---------- Supplied data
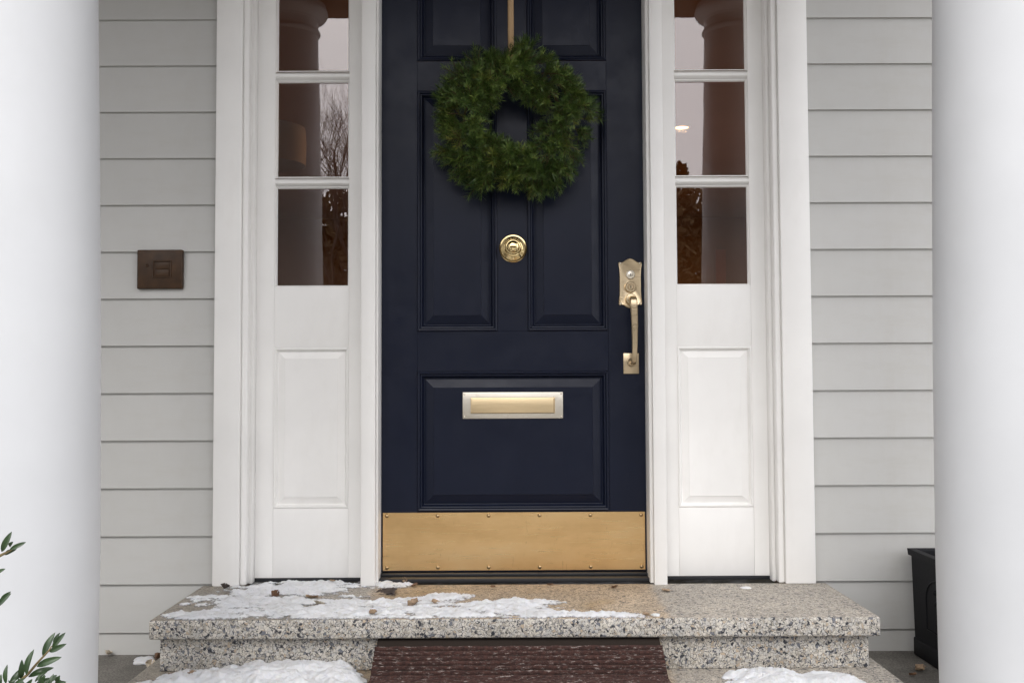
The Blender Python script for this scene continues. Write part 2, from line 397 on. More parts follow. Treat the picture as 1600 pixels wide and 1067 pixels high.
def screw(parent, x, z, y, r=.0034, mat=None):
    bm = lathe_bm([(0, -r * .62), (r * .45, -r * .55), (r * .8, -r * .3), (r, 0.0), (r, .001)], 14, 'Y')
    sl = bmesh.new()
    o = bmobj('screw', bm, mat or screw_m, parent, (x, y, z), smooth=True); sl.free()
    return o
# kick plate
kp = box('kick_plate', -.4405, .4705, -.0022, -.0004, .0325, .2325, brass_sheet, door, .0006, 1)
for i in range(6):
    x = -.4265 + i * (.4575 + .4265) / 5
    for z in (.0435, .2215): screw(kp, x, z, -.0022, .0070)
# letter slot
ls = box('letter_slot', -.1625, .1880, -.0035, .0010, .5565, .6490, nickel, door, .0016, 3)
bm = rings_bm(-.1475, .1475, -.0275, .0275, [(0, 0.0), (.0006, -.0035), (.0028, -.004), (.0042, -.001), (.0046, -.0005)])
bmobj('inner_frame', bm, brass_pale, ls, (.0127, -.0034, .6027))
box('slot_gap_shade', -.1342, .1577, -.0040, -.0030, .5743, .6307, rubber_gap, ls, 0)  # black box stands in for the shaded gap around the flap
fl = box('flap', -.1320, .1555, -.0085, -.0036, .5765, .6285, brass_pale, ls, .0012, 3)
brass_pale.bump(brass_pale.noise(brass_pale.co((60, 60, 140)), 2.2, 3, .5, 1.5), .12, .0008)
for x in (-.1560, .1815):
    for z in (.5630, .6425): screw(ls, x, z, -.0036, .0033, nickel)
# centre knob
kr = bmobj('door_knob', lathe_bm([(.0490, .0), (.0492, -.003), (.0470, -.0052), (.0425, -.0056), (.0400, -.0080), (.0335, -.0125), (.0315, -.0145), (.0300, -.0150), (.0290, -.0175), (.0200, -.0190), (.0150, -.0200), (.0140, -.0300), (.0150, -.0340)], 64, 'Y'), brass_polished, door, (.0162, 0, 1.1530), angle=35)
bmobj('knob_ball', lathe_bm([(.0145, -.0335), (.0225, -.0345), (.0275, -.0380), (.0285, -.0420), (.0268, -.0460), (.0235, -.0485), (.0215, -.0485), (.0205, -.0500), (.0175, -.0540), (.0110, -.0570), (0, -.0578)], 64, 'Y'), brass_polished, kr, (.0160, 0, 1.1528), angle=50)
# handle set
hw, hh = .0415, .088; cx, cz = .4268, 1.0280
pts = []
def q(u, v): pts.append((u * hw, v * hh))
outline = [(-.97, -.84), (-.90, -.87), (-.72, -.86), (-.55, -.88), (-.35, -.95), (-.15, -.995), (0, -1), (.15, -.995), (.35, -.95), (.55, -.88), (.72, -.86), (.90, -.87), (.97, -.84),
           (1.0, -.80), (.99, -.70), (.94, -.55), (.91, -.30), (.91, 0), (.91, .30), (.94, .55), (.99, .70), (1.0, .80),
           (.97, .84), (.90, .86), (.76, .84), (.58, .86), (.38, .93), (.18, .985), (0, 1), (-.18, .985), (-.38, .93), (-.58, .86), (-.76, .84), (-.90, .86), (-.97, .84),
           (-1.0, .80), (-.99, .70), (-.94, .55), (-.91, .30), (-.91, 0), (-.91, -.30), (-.94, -.55), (-.99, -.70), (-1.0, -.80)]
bm = bmesh.new(); prev = None
for sc, y in ((1.0, .0), (1.0, -.0025), (.965, -.0045), (.93, -.0038)):
    r = [bm.verts.new((u * hw * sc if sc == 1 else u * (hw - (1 - sc) * hw), y, v * (hh - (1 - sc) * hw))) for u, v in outline]
    if prev:
        for k in range(len(r)): bm.faces.new((prev[k], prev[(k + 1) % len(r)], r[(k + 1) % len(r)], r[k]))
    prev = r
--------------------
Quote the data above in full and without alteration; skip the pictures.

The Blender Python script for this scene continues. Write part 2, from line 397 on. More parts follow. Treat the picture as 1600 pixels wide and 1067 pixels high.
def screw(parent, x, z, y, r=.0034, mat=None):
    bm = lathe_bm([(0, -r * .62), (r * .45, -r * .55), (r * .8, -r * .3), (r, 0.0), (r, .001)], 14, 'Y')
    sl = bmesh.new()
    o = bmobj('screw', bm, mat or screw_m, parent, (x, y, z), smooth=True); sl.free()
    return o
# kick plate
kp = box('kick_plate', -.4405, .4705, -.0022, -.0004, .0325, .2325, brass_sheet, door, .0006, 1)
for i in range(6):
    x = -.4265 + i * (.4575 + .4265) / 5
    for z in (.0435, .2215): screw(kp, x, z, -.0022, .0070)
# letter slot
ls = box('letter_slot', -.1625, .1880, -.0035, .0010, .5565, .6490, nickel, door, .0016, 3)
bm = rings_bm(-.1475, .1475, -.0275, .0275, [(0, 0.0), (.0006, -.0035), (.0028, -.004), (.0042, -.001), (.0046, -.0005)])
bmobj('inner_frame', bm, brass_pale, ls, (.0127, -.0034, .6027))
box('slot_gap_shade', -.1342, .1577, -.0040, -.0030, .5743, .6307, rubber_gap, ls, 0)  # black box stands in for the shaded gap around the flap
fl = box('flap', -.1320, .1555, -.0085, -.0036, .5765, .6285, brass_pale, ls, .0012, 3)
brass_pale.bump(brass_pale.noise(brass_pale.co((60, 60, 140)), 2.2, 3, .5, 1.5), .12, .0008)
for x in (-.1560, .1815):
    for z in (.5630, .6425): screw(ls, x, z, -.0036, .0033, nickel)
# centre knob
kr = bmobj('door_knob', lathe_bm([(.0490, .0), (.0492, -.003), (.0470, -.0052), (.0425, -.0056), (.0400, -.0080), (.0335, -.0125), (.0315, -.0145), (.0300, -.0150), (.0290, -.0175), (.0200, -.0190), (.0150, -.0200), (.0140, -.0300), (.0150, -.0340)], 64, 'Y'), brass_polished, door, (.0162, 0, 1.1530), angle=35)
bmobj('knob_ball', lathe_bm([(.0145, -.0335), (.0225, -.0345), (.0275, -.0380), (.0285, -.0420), (.0268, -.0460), (.0235, -.0485), (.0215, -.0485), (.0205, -.0500), (.0175, -.0540), (.0110, -.0570), (0, -.0578)], 64, 'Y'), brass_polished, kr, (.0160, 0, 1.1528), angle=50)
# handle set
hw, hh = .0415, .088; cx, cz = .4268, 1.0280
pts = []
def q(u, v): pts.append((u * hw, v * hh))
outline = [(-.97, -.84), (-.90, -.87), (-.72, -.86), (-.55, -.88), (-.35, -.95), (-.15, -.995), (0, -1), (.15, -.995), (.35, -.95), (.55, -.88), (.72, -.86), (.90, -.87), (.97, -.84),
           (1.0, -.80), (.99, -.70), (.94, -.55), (.91, -.30), (.91, 0), (.91, .30), (.94, .55), (.99, .70), (1.0, .80),
           (.97, .84), (.90, .86), (.76, .84), (.58, .86), (.38, .93), (.18, .985), (0, 1), (-.18, .985), (-.38, .93), (-.58, .86), (-.76, .84), (-.90, .86), (-.97, .84),
           (-1.0, .80), (-.99, .70), (-.94, .55), (-.91, .30), (-.91, 0), (-.91, -.30), (-.94, -.55), (-.99, -.70), (-1.0, -.80)]
bm = bmesh.new(); prev = None
for sc, y in ((1.0, .0), (1.0, -.0025), (.965, -.0045), (.93, -.0038)):
    r = [bm.verts.new((u * hw * sc if sc == 1 else u * (hw - (1 - sc) * hw), y, v * (hh - (1 - sc) * hw))) for u, v in outline]
    if prev:
        for k in range(len(r)): bm.faces.new((prev[k], prev[(k + 1) % len(r)], r[(k + 1) % len(r)], r[k]))
    prev = r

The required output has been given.